## PROBLEM TO WORK ON
Take the lines of the data below from the very first through the line containing "2.07), 'cold_white', cr)" and output them exactly, pictures excluded.

## COLLECTED DATA

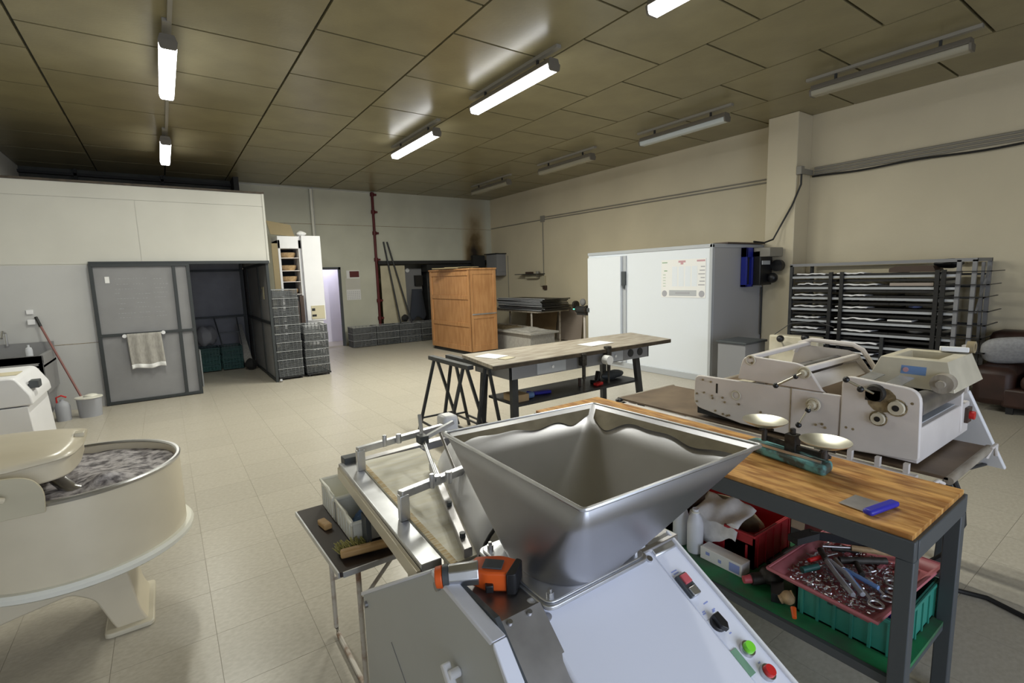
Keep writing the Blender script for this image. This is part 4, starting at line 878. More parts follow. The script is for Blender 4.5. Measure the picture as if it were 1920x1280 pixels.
one('small_jar', MB().cyl((3.80, 4.12, .426), (3.80, 4.12, .52), .018), 'brown_case', 'thin dark jar standing on the middle of the lower shelf', 'jar')
# ================================================================= COLD ROOM
cr = thing('cold_room', 'white walk-in cold room box with a door and a poster on its front', 'cold room', (7.5, 5.65, 0))
P('front_wall', MB().box(6.68, 4.35, .05, 6.74, 6.95, 2.07), 'cold_white', cr)
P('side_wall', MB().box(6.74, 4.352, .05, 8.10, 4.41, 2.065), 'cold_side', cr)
P('rear_walls', MB().box(8.04, 4.41, .05, 8.10, 6.95, 2.06).box(6.74, 6.89, .05, 8.04, 6.95, 2.06), 'cold_white', cr)
P('roof', MB().box(6.69, 4.36, 2.03, 8.09, 6.94, 2.075), 'cold_trim', cr)
P('corner_trim', MB().box(6.665, 4.335, 0, 6.715, 4.385, 2.08), 'cold_trim', cr, bevel=.008)
P('top_trim', MB().box(6.665, 4.34, 2.03, 6.70, 6.96, 2.085), 'cold_trim', cr, bevel=.006)
P('top_trim', MB().box(6.665, 4.335, 2.03, 8.10, 4.37, 2.085), 'cold_trim', cr, bevel=.006)
P('base_trim', MB().box(6.66, 4.34, 0, 6.70, 6.96, .10), 'cold_trim', cr, bevel=.006)
P('base_trim', MB().box(6.70, 4.34, 0, 8.10, 4.37, .10), 'cold_trim', cr)
dr = P('door', MB().box(6.60, 6.08, .10, 6.678, 6.90, 1.99), 'cold_white', cr, bevel=.01)
P('door_gasket', MB().box(6.655, 6.00, .10, 6.679, 6.075, 1.99), 'cold_trim', dr)
P('door_hinge', MB().box(6.63, 6.00, 1.48, 6.665, 6.08, 1.72).cyl((6.64, 6.03, 1.50), (6.64, 6.03, 1.42), .02), 'dark_frame', dr)
P('door_hinge', MB().box(6.58, 6.86, .98, 6.61, 6.91, 1.05), 'dark_frame', dr)
po = thing('poster', 'white poster with columns and small logos taped on the cold room front', 'poster', (6.675, 4.84, 1.28))
P('sheet', MB().box(6.674, 4.445, 1.285, 6.6785, 5.255, 1.88), 'paper', po)
def flat(name, x, ya, yb, za, zb, m): P(name, MB().box(x, ya, za, 6.6742, yb, zb), m, po)
b = MB()
for y in (5.05, 4.93, 4.81, 4.69): b.box(6.6725, y-.10, 1.46, 6.6742, y-.004, 1.77)
P('columns', b, 'cold_white', po)['kind'] = 'stuff'
flat('banner', 6.6725, 4.60, 5.10, 1.31, 1.40, 'cold_trim')
b = MB().box(6.671, 4.72, 1.34, 6.6725, 4.98, 1.37)
P('banner_text', b, 'ink_grey', po)
b = MB()
for y in (5.19, 4.51): b.lathe((6.6738, y, 1.345), [(0, -.001), (.05, -.001), (.05, .001)], 20, axis='x')
P('round_logo', b, 'ink_grey', po)['kind'] = 'stuff'
b = MB().box(6.6725, 5.14, 1.83, 6.6742, 5.24, 1.845).box(6.6725, 5.14, 1.70, 6.6742, 5.2, 1.715)
for k in range(5): b.box(6.6725, 5.17, 1.64-.045*k, 6.6742, 5.22, 1.647-.045*k)
P('green_logo', b, 'ink_green', po)['kind'] = 'stuff'
b = MB().box(6.6725, 4.80, 1.83, 6.6742, 4.93, 1.86).box(6.6725, 4.84, 1.80, 6.6742, 4.89, 1.83).box(6.6725, 4.46, 1.835, 6.6742, 4.6, 1.86)
P('red_logo', b, 'ink_red', po)['kind'] = 'stuff'
b = MB()
for k in range(6): b.box(6.6725, 4.46, 1.75-.055*k, 6.6742, 4.53+.02*(k % 3), 1.765-.055*k)
P('side_logos', b, 'ink_grey', po)['kind'] = 'stuff'
t = thing('cooling_unit', 'blue and black cooling unit hanging on the side of the cold room', 'cooling unit', (7.9, 4.2, 1.4))
P('blue_frame', MB().box(7.44, 4.25, 1.42, 7.64, 4.345, 1.46).box(7.44, 4.25, 1.42, 7.475, 4.345, 2.03).box(7.605, 4.25, 1.42, 7.64, 4.345, 2.03).box(7.44, 4.25, 1.88, 7.64, 4.345, 2.03), 'blue', t, bevel=.006)
P('grille', MB().box(7.475, 4.30, 1.46, 7.605, 4.345, 1.88), 'black_matt', t)
P('condenser', MB().box(7.64, 4.14, 1.44, 8.0, 4.34, 1.98), 'black', t, bevel=.015)
P('top_box', MB().box(7.64, 4.00, 1.88, 8.04, 4.30, 2.02), 'pipe_grey', t, bevel=.01)
P('compressor', MB().cyl((7.95, 4.05, 1.74), (8.04, 4.05, 1.74), .09, n=16).sph((7.9, 4.08, 1.55), .08), 'black', t)
P('label_plate', MB().box(7.64, 4.105, 1.76, 7.86, 4.12, 1.82), 'cold_trim', t)
one('ledge_board', MB().box(7.0, 4.30, 2.088, 8.05, 4.55, 2.11), 'brown_case', 'thin dark board lying on the roof edge of the cold room', 'board')
# grey box and cream machine beyond the moulder
t = thing('metal_box', 'small grey green metal box standing between cold room and cream machine', 'box', (6.5, 3.7, 0))
P('box_body', MB().box(6.25, 3.55, 0, 6.75, 3.95, .70), 'stone_grey', t, bevel=.006)
P('box_lid', MB().box(6.23, 3.53, .70, 6.77, 3.97, .73), 'dark_frame', t, bevel=.006)
t = thing('pastry_sheeter', 'cream machine with black ball levers half hidden behind the dough moulder', 'machine', (6.6, 3.1, 0))
P('housing', MB().box(6.45, 2.75, 0, 6.62, 3.35, .84), 'old_cream', t, bevel=.02)
P('lever', MB().cyl((6.45, 3.15, .70), (6.36, 3.15, .80), .010).cyl((6.45, 2.85, .72), (6.35, 2.85, .84), .010), 'steel', t)
P('lever_ball', MB().sph((6.35, 3.15, .81), .045).sph((6.34, 2.85, .85), .045), 'black', t)
P('wire_guard', MB().tube([(6.5, 3.3, .84), (6.5, 3.1, 1.0), (6.5, 2.8, 1.04), (6.5, 2.6, .98)], .005, 6).tube([(6.5, 3.1, 1.0), (6.5, 3.1, .88), (6.5, 2.7, .92)], .004, 6), 'dark_steel', t)
P('white_arm', MB().cyl((6.3, 2.85, .62), (6.3, 2.55, .70), .03).sph((6.3, 2.85, .66), .06), 'white_paint', t)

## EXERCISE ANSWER
Keep writing the Blender script for this image. This is part 4, starting at line 878. More parts follow. The script is for Blender 4.5. Measure the picture as if it were 1920x1280 pixels.
one('small_jar', MB().cyl((3.80, 4.12, .426), (3.80, 4.12, .52), .018), 'brown_case', 'thin dark jar standing on the middle of the lower shelf', 'jar')
# ================================================================= COLD ROOM
cr = thing('cold_room', 'white walk-in cold room box with a door and a poster on its front', 'cold room', (7.5, 5.65, 0))
P('front_wall', MB().box(6.68, 4.35, .05, 6.74, 6.95, 2.07), 'cold_white', cr)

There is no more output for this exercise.